» GOAL
Restate the full listing word for word and leave the pictures out.

» DATASET EXTRACT
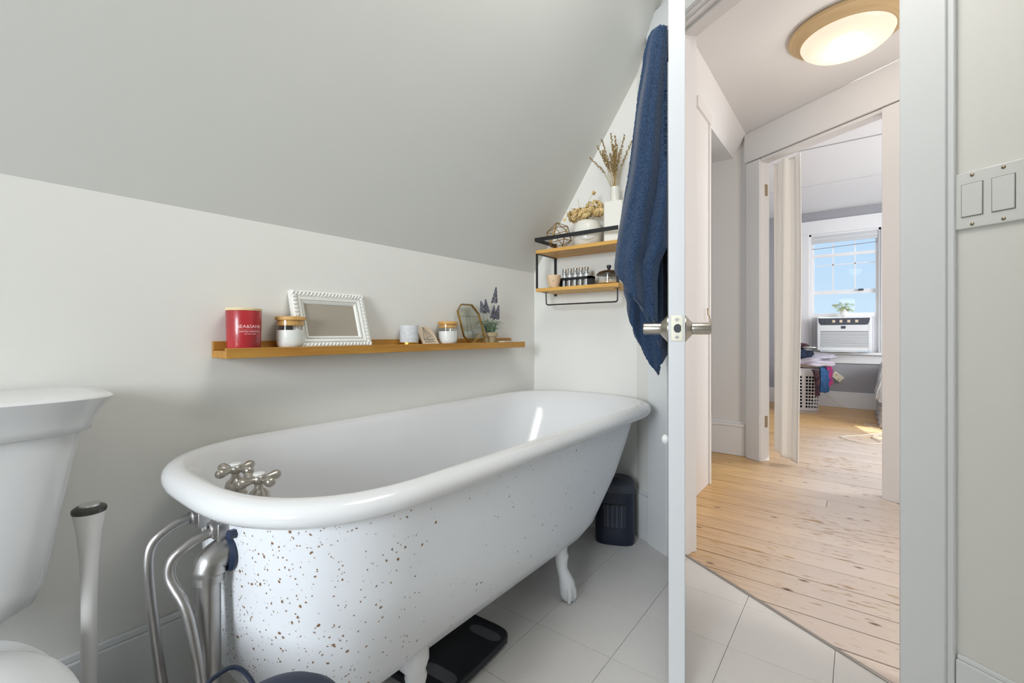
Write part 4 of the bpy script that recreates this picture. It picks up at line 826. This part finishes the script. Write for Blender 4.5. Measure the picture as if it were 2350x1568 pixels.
for pts, bl in (([(0.0, 0, 0.10), (0.005, -0.01, 0.15), (0.018, -0.012, 0.185), (0.038, -0.015, 0.205)], 1), ([(-0.02, 0, 0.10), (-0.04, 0, 0.15), (-0.048, 0, 0.20)], 0), ([(-0.03, 0, 0.11), (-0.07, 0, 0.150), (-0.092, 0, 0.166)], 0), ([(-0.04, -0.01, 0.11), (-0.09, -0.02, 0.135), (-0.112, -0.025, 0.139)], 0), ([(0.02, 0, 0.14), (0.028, 0, 0.172), (0.040, 0, 0.170), (0.048, 0, 0.15)], 0)):
    s_ = MB().tube(bez([(cx+a, cy+b, cz+c_) for a, b, c_ in pts], 5), 0.0007, 6).build('stem', 'dried_stem', hy)
    if bl:
        for q in range(4): petalm(Vector((cx+0.041, cy-0.016, cz+0.207)), Vector((q*0.5-0.7, -1, 0.4-q*0.3)), 0.0095).build('blossom', 'dried_petal', s_, solid=0.0006)
for k in range(9):
    a = RH.uniform(0, 2*PI); MB().tube([(cx+cos(a)*0.02, cy+sin(a)*0.02, cz+0.092), (cx+cos(a)*0.045, cy+sin(a)*0.03, cz+0.125)], 0.0012, 6).build('stem', 'dried_stem', hy)
s_ = MB().tube(bez([(cx-0.06, cy-0.01, cz+0.112), (cx-0.085, cy-0.03, cz+0.118), (cx-0.098, cy-0.035, cz+0.105)], 4), 0.0006, 6).build('stem', 'dried_stem', hy)
petalm(Vector((cx-0.100, cy-0.036, cz+0.103)), Vector((0.3, -1, 0.2)), 0.009).build('blossom', 'dried_petal', s_, solid=0.0006)
# tall square white bottle vase with dried stems
bv = thing('bottle_vase', 'tall square white bottle vase holding dried lavender stems', 'vase', None, (-0.866, 1.884, UT), 0.25)
MB().box(-0.042, 0.042, -0.042, 0.042, 0, 0.188).build('body', 'ceramic', bv, bevel=0.007, seg=4)
MB().lathe([(0.024, 0.187), (0.0215, 0.193), (0.020, 0.21), (0.0205, 0.246), (0.0225, 0.256), (0.0205, 0.257), (0.018, 0.25), (0.018, 0.19)], 28).build('neck', 'ceramic', bv)
dl = thing('dried_lavender', 'bunch of long dried lavender stems standing in the bottle vase', 'dried flowers')
bx, by, bz = -0.866, 1.880, UT+0.025
tips = [(-0.112, 0.385), (-0.078, 0.430), (-0.050, 0.448), (-0.040, 0.395), (-0.062, 0.400), (-0.020, 0.478), (-0.012, 0.430), (0.004, 0.462), (0.0, 0.40), (0.018, 0.415), (0.060, 0.440), (0.030, 0.388), (-0.030, 0.36), (0.012, 0.36), (-0.004, 0.372), (0.022, 0.35), (0.095, 0.405)]
for k, (dx, h) in enumerate(tips):
    p0 = Vector((bx+dx*0.05+RH.uniform(-0.008, 0.008), by+RH.uniform(-0.008, 0.008), bz+0.19)); p2 = Vector((bx+dx, min(by+RH.uniform(-0.04, 0.025), 1.93), bz+h)); p1 = p0.lerp(p2, 0.5)+Vector((-dx*0.12, 0, 0.01))
    st = MB().tube(bez([p0, p1, p2], 6), 0.0012, 6).build('stem', 'dried_stem', dl)
    m = MB(); path = bez([p0, p1, p2], 14); n_ = len(path)
    for q in range(int(n_*0.52), n_):
        for w in range(3):
            a = RH.random()*2*PI; m.sphere(path[q]+Vector((cos(a)*0.0034, sin(a)*0.0034, RH.uniform(-.003, .003))), 0.0021, 5, 4, sc=(1, 1, 1.5))
    m.build('dried_buds', 'dried_bud', st)
# lower tier
cu_ = thing('beige_cup', 'small beige ceramic cup with tiny painted v on the lower shelf', 'cup', None, (-1.137, 1.803, LT), 0)
MB().lathe([(0, 0), (0.0215, 0), (0.0235, 0.004), (0.0305, 0.030), (0.0345, 0.056), (0.0330, 0.0565), (0.0290, 0.030), (0.020, 0.008), (0, 0.006)], 40).build('cup_body', 'cup_beige', cu_, ang=50)
a = math.radians(-62); V0 = lambda da, z, r=0.0312: (r*cos(a+da), r*sin(a+da), z)
MB().tube([V0(-0.12, 0.032), V0(-0.02, 0.024, 0.0298), V0(0.10, 0.032)], 0.0008, 6).build('painted_mark', 'dried_bud', cu_)
rk = thing('vial_rack', 'black rack holding five silver-capped vials', 'rack')
RX0, RX1, RY0, RY1 = -1.132, -0.964, 1.845, 1.885
m = MB(); m.box(RX0, RX1, RY0, RY1, LT, LT+0.004); m.box(RX0, RX1, RY0, RY1, LT+0.036, LT+0.047); m.box(RX1-0.020, RX1, RY0, RY1, LT, LT+0.047); m.box(RX0, RX0+0.004, RY0, RY1, LT, LT+0.047)
for k in range(4): m.box(RX0+0.0315+k*0.0295-0.0015, RX0+0.0315+k*0.0295+0.0015, RY0, RY0+0.004, LT, LT+0.04)
m.build('rack_body', 'black_plastic', rk)
vial = None
for k in range(5):
    x = RX0+0.0175+k*0.0295; nm = ['second vial from the beige cup, silver capped, in the black rack', 'middle silver-capped vial of the five in the black rack', 'second vial from the glass jar, silver capped, in the black rack']
    lb = 'silver-capped vial in the black rack next to the beige cup' if k == 0 else ('silver-capped vial in the black rack nearest the glass jar' if k == 4 else nm[k-1])
    if vial is None:
        vial = thing('vial', lb, 'vial', 'five silver-capped vials in the rack', (x, 1.865, LT+0.0042))
        MB().lathe([(0, 0), (0.010, 0), (0.0115, 0.003), (0.0115, 0.058), (0, 0.058)], 24).build('tube_body', 'tube_label', vial)
        MB().lathe([(0.0118, 0.0575), (0.0118, 0.0598), (0, 0.0598)], 24).build('black_ring', 'black_plastic', vial)
        MB().lathe([(0, 0.0598), (0.0115, 0.0598), (0.0115, 0.084), (0.0100, 0.0865), (0, 0.0868)], 24).build('cap', 'chrome', vial)
    else:
        v2 = copy_tree(vial); v2.location.x = x; v2['label'] = lb
gj = thing('glass_jar', 'round clear glass jar with dark domed lid and black knob', 'jar', None, (-0.878, 1.850, LT))
MB().lathe([(0, 0.0), (0.046, 0.0), (0.050, 0.004), (0.0505, 0.010), (0.0505, 0.042), (0.0485, 0.042), (0.0485, 0.008), (0, 0.006)], 44).build('glass_body', 'clear_glass', gj)
MB().lathe([(0, 0.006), (0.046, 0.006), (0.046, 0.014), (0, 0.015)], 36).build('contents', 'jar_sand', gj)
l = MB().lathe([(0.050, 0.0425), (0.0545, 0.043), (0.0545, 0.047), (0.045, 0.057), (0.025, 0.063), (0, 0.064)], 44); l.lathe([(0, 0.0425), (0.05, 0.0425)], 44); lo = l.build('lid', 'lid_dark', gj)
MB().lathe([(0.005, 0.062), (0.0055, 0.068), (0.0105, 0.081), (0.0100, 0.085), (0.006, 0.0875), (0, 0.088)], 24).build('knob', 'black_plastic', lo)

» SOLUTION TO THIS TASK
Write part 4 of the bpy script that recreates this picture. It picks up at line 826. This part finishes the script. Write for Blender 4.5. Measure the picture as if it were 2350x1568 pixels.
for pts, bl in (([(0.0, 0, 0.10), (0.005, -0.01, 0.15), (0.018, -0.012, 0.185), (0.038, -0.015, 0.205)], 1), ([(-0.02, 0, 0.10), (-0.04, 0, 0.15), (-0.048, 0, 0.20)], 0), ([(-0.03, 0, 0.11), (-0.07, 0, 0.150), (-0.092, 0, 0.166)], 0), ([(-0.04, -0.01, 0.11), (-0.09, -0.02, 0.135), (-0.112, -0.025, 0.139)], 0), ([(0.02, 0, 0.14), (0.028, 0, 0.172), (0.040, 0, 0.170), (0.048, 0, 0.15)], 0)):
    s_ = MB().tube(bez([(cx+a, cy+b, cz+c_) for a, b, c_ in pts], 5), 0.0007, 6).build('stem', 'dried_stem', hy)
    if bl:
        for q in range(4): petalm(Vector((cx+0.041, cy-0.016, cz+0.207)), Vector((q*0.5-0.7, -1, 0.4-q*0.3)), 0.0095).build('blossom', 'dried_petal', s_, solid=0.0006)
for k in range(9):
    a = RH.uniform(0, 2*PI); MB().tube([(cx+cos(a)*0.02, cy+sin(a)*0.02, cz+0.092), (cx+cos(a)*0.045, cy+sin(a)*0.03, cz+0.125)], 0.0012, 6).build('stem', 'dried_stem', hy)
s_ = MB().tube(bez([(cx-0.06, cy-0.01, cz+0.112), (cx-0.085, cy-0.03, cz+0.118), (cx-0.098, cy-0.035, cz+0.105)], 4), 0.0006, 6).build('stem', 'dried_stem', hy)
petalm(Vector((cx-0.100, cy-0.036, cz+0.103)), Vector((0.3, -1, 0.2)), 0.009).build('blossom', 'dried_petal', s_, solid=0.0006)
# tall square white bottle vase with dried stems
bv = thing('bottle_vase', 'tall square white bottle vase holding dried lavender stems', 'vase', None, (-0.866, 1.884, UT), 0.25)
MB().box(-0.042, 0.042, -0.042, 0.042, 0, 0.188).build('body', 'ceramic', bv, bevel=0.007, seg=4)
MB().lathe([(0.024, 0.187), (0.0215, 0.193), (0.020, 0.21), (0.0205, 0.246), (0.0225, 0.256), (0.0205, 0.257), (0.018, 0.25), (0.018, 0.19)], 28).build('neck', 'ceramic', bv)
dl = thing('dried_lavender', 'bunch of long dried lavender stems standing in the bottle vase', 'dried flowers')
bx, by, bz = -0.866, 1.880, UT+0.025
tips = [(-0.112, 0.385), (-0.078, 0.430), (-0.050, 0.448), (-0.040, 0.395), (-0.062, 0.400), (-0.020, 0.478), (-0.012, 0.430), (0.004, 0.462), (0.0, 0.40), (0.018, 0.415), (0.060, 0.440), (0.030, 0.388), (-0.030, 0.36), (0.012, 0.36), (-0.004, 0.372), (0.022, 0.35), (0.095, 0.405)]
for k, (dx, h) in enumerate(tips):
    p0 = Vector((bx+dx*0.05+RH.uniform(-0.008, 0.008), by+RH.uniform(-0.008, 0.008), bz+0.19)); p2 = Vector((bx+dx, min(by+RH.uniform(-0.04, 0.025), 1.93), bz+h)); p1 = p0.lerp(p2, 0.5)+Vector((-dx*0.12, 0, 0.01))
    st = MB().tube(bez([p0, p1, p2], 6), 0.0012, 6).build('stem', 'dried_stem', dl)
    m = MB(); path = bez([p0, p1, p2], 14); n_ = len(path)
    for q in range(int(n_*0.52), n_):
        for w in range(3):
            a = RH.random()*2*PI; m.sphere(path[q]+Vector((cos(a)*0.0034, sin(a)*0.0034, RH.uniform(-.003, .003))), 0.0021, 5, 4, sc=(1, 1, 1.5))
    m.build('dried_buds', 'dried_bud', st)
# lower tier
cu_ = thing('beige_cup', 'small beige ceramic cup with tiny painted v on the lower shelf', 'cup', None, (-1.137, 1.803, LT), 0)
MB().lathe([(0, 0), (0.0215, 0), (0.0235, 0.004), (0.0305, 0.030), (0.0345, 0.056), (0.0330, 0.0565), (0.0290, 0.030), (0.020, 0.008), (0, 0.006)], 40).build('cup_body', 'cup_beige', cu_, ang=50)
a = math.radians(-62); V0 = lambda da, z, r=0.0312: (r*cos(a+da), r*sin(a+da), z)
MB().tube([V0(-0.12, 0.032), V0(-0.02, 0.024, 0.0298), V0(0.10, 0.032)], 0.0008, 6).build('painted_mark', 'dried_bud', cu_)
rk = thing('vial_rack', 'black rack holding five silver-capped vials', 'rack')
RX0, RX1, RY0, RY1 = -1.132, -0.964, 1.845, 1.885
m = MB(); m.box(RX0, RX1, RY0, RY1, LT, LT+0.004); m.box(RX0, RX1, RY0, RY1, LT+0.036, LT+0.047); m.box(RX1-0.020, RX1, RY0, RY1, LT, LT+0.047); m.box(RX0, RX0+0.004, RY0, RY1, LT, LT+0.047)
for k in range(4): m.box(RX0+0.0315+k*0.0295-0.0015, RX0+0.0315+k*0.0295+0.0015, RY0, RY0+0.004, LT, LT+0.04)
m.build('rack_body', 'black_plastic', rk)
vial = None
for k in range(5):
    x = RX0+0.0175+k*0.0295; nm = ['second vial from the beige cup, silver capped, in the black rack', 'middle silver-capped vial of the five in the black rack', 'second vial from the glass jar, silver capped, in the black rack']
    lb = 'silver-capped vial in the black rack next to the beige cup' if k == 0 else ('silver-capped vial in the black rack nearest the glass jar' if k == 4 else nm[k-1])
    if vial is None:
        vial = thing('vial', lb, 'vial', 'five silver-capped vials in the rack', (x, 1.865, LT+0.0042))
        MB().lathe([(0, 0), (0.010, 0), (0.0115, 0.003), (0.0115, 0.058), (0, 0.058)], 24).build('tube_body', 'tube_label', vial)
        MB().lathe([(0.0118, 0.0575), (0.0118, 0.0598), (0, 0.0598)], 24).build('black_ring', 'black_plastic', vial)
        MB().lathe([(0, 0.0598), (0.0115, 0.0598), (0.0115, 0.084), (0.0100, 0.0865), (0, 0.0868)], 24).build('cap', 'chrome', vial)
    else:
        v2 = copy_tree(vial); v2.location.x = x; v2['label'] = lb
gj = thing('glass_jar', 'round clear glass jar with dark domed lid and black knob', 'jar', None, (-0.878, 1.850, LT))
MB().lathe([(0, 0.0), (0.046, 0.0), (0.050, 0.004), (0.0505, 0.010), (0.0505, 0.042), (0.0485, 0.042), (0.0485, 0.008), (0, 0.006)], 44).build('glass_body', 'clear_glass', gj)
MB().lathe([(0, 0.006), (0.046, 0.006), (0.046, 0.014), (0, 0.015)], 36).build('contents', 'jar_sand', gj)
l = MB().lathe([(0.050, 0.0425), (0.0545, 0.043), (0.0545, 0.047), (0.045, 0.057), (0.025, 0.063), (0, 0.064)], 44); l.lathe([(0, 0.0425), (0.05, 0.0425)], 44); lo = l.build('lid', 'lid_dark', gj)
MB().lathe([(0.005, 0.062), (0.0055, 0.068), (0.0105, 0.081), (0.0100, 0.085), (0.006, 0.0875), (0, 0.088)], 24).build('knob', 'black_plastic', lo)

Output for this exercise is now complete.